@aid

 

Pour notre plus grand plaisir, ça commence à sentir le mouton dans les rues. Le pauv’ petit mouton pris entre les filets, qui cherche à s’enfuir, qui sait bien ce qui l’attend. Qui augmente son prix chaque année dans l’espoir qu’on l’achète pas, mais qui subit quand même le sort de la pute de luxe.

Pas assez cher pour toi.

 

Des voisins ont lancé un appel au boycott : tant que ça sera aussi ridiculement cher, faut pas céder à l’achat. Les vendeurs profitent du devoir religieux, les gens se sentent obligés, y en a qui s’endettent, alors y’en a qu’ont décidé de pas s’entêter.

Et puis l’Aid c’est comme les anniversaires, on se sent pas de les fêter en grande pompe chaque année.

 

Quand on était gosses, et qu’on le fêtait avec la grande famille, notre seule envie c’était de libérer le mouton, et de le rendre à sa place: dans un champ verdoyant infini, entrecoupé d’arcs-en-ciel.

Mais on pouvait pas, alors on observait le « sacrifice » du coin des yeux, mi-fascinés, mi-dégoûtés, et on morflait de l’odeur.

 

Ados, on se la jouait rebelles en s’enfermant dans la chambre, parce que beurk ça puuuuuuuue! Et puis ça porte atteinte à la dignité de l’animal attends, vous êtes des sauvages, bande d’arabes. 

Ouais, quand on est ado (et donc très très con), on croit tellement qu’on ressemble pas aux autres qu’on se croit américain.

 

Mais la plupart des années, on était en petite famille, on achetait de la viande et on faisait un mini-barbecue avec des frites et de la mayo maison.

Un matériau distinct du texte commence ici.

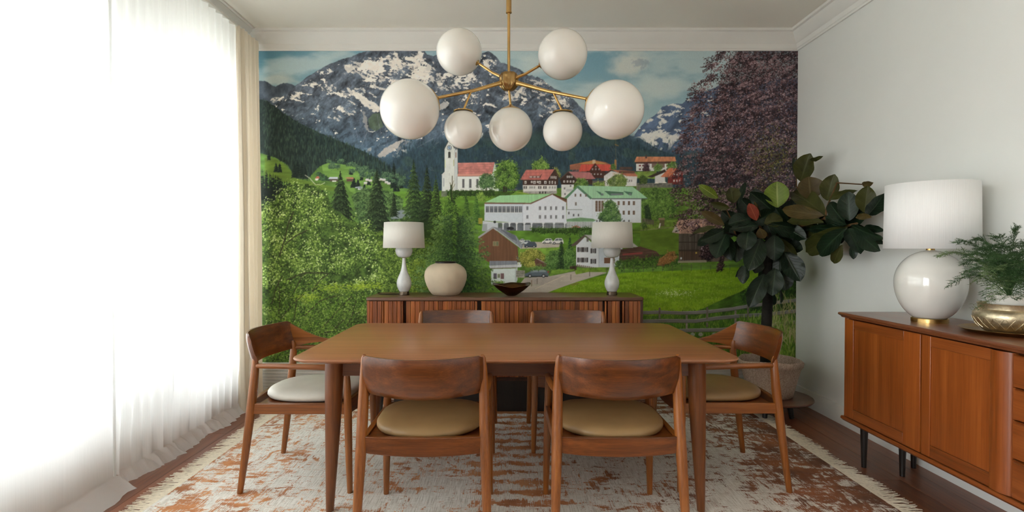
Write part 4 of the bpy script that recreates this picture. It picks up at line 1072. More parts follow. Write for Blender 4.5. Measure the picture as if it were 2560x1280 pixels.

La vraie tradition quoi.

 

Et  puis ensuite, une fois que l’Aid ne correspond plus à l’acquisition de nouvelles fringues, de don d’argent et de bonbons, on s’en fout un peu parfois.

Ca fait des longs week-end quand ça tombe bien, ça calcule avec les ponts, ça fait que les gens s’appellent beaucoup trop, et que de retour au taff, tout le monde veut te taper la bise et te demander avec sincérité et profondeur « 3ayadtou bien? la famille ça va? ». Même les gens qui t’aiment pas trop, ça les intéresse.

Au travail,  y a des gens qui font le tour de chaque bureau pour souhaiter « saha aidek »  à des personnes connues et inconnues.  Une tâche colossale quand l’entreprise est grande. Et c’est à la fois bizarre et touchant, parce que certains y croient vraiment à leur vœu.

Alors que toi, à part si t’es amoureuse, aimée et parfaitement heureuse (la simultanéité de ces événements se produisant une fois tous les 10 ans), t’as aucune envie d’aller distribuer de l’amour, du vrai, à des gens que tu connais pas ou dont la gueule te revient pas.

 

En somme, t’as l’impression de ne pas être touchée par la grâce les jours où il le faut. Tu t’en inquiètes un peu parfois, t’as pas envie d’être une connasse blasée au ressenti amer.

Mais on t’as appris que la grâce c’était pas quelque chose de  prévisible qui allait venir à toi à des moments fixés et que tu pourrais partager avec tout le monde.

Non, on t’as appris que la grâce c’était un truc imprévisible, irrésistible et indépendant de la volonté. Qui lance des pulsations au milieu des trachées et qu’on peut pas maîtriser bien comme il  le faut.

Ta grâce choisit pour toi à qui elle s’adressera. Et pour ceux qu’ont en un peu en eux, ça sera écrit sur ton front.

 

Pour les jours et les mois et les années à venir, je souhaite qu’on se partage encore beaucoup beaucoup de choses, avec grâce, avec grâce, avec grâce.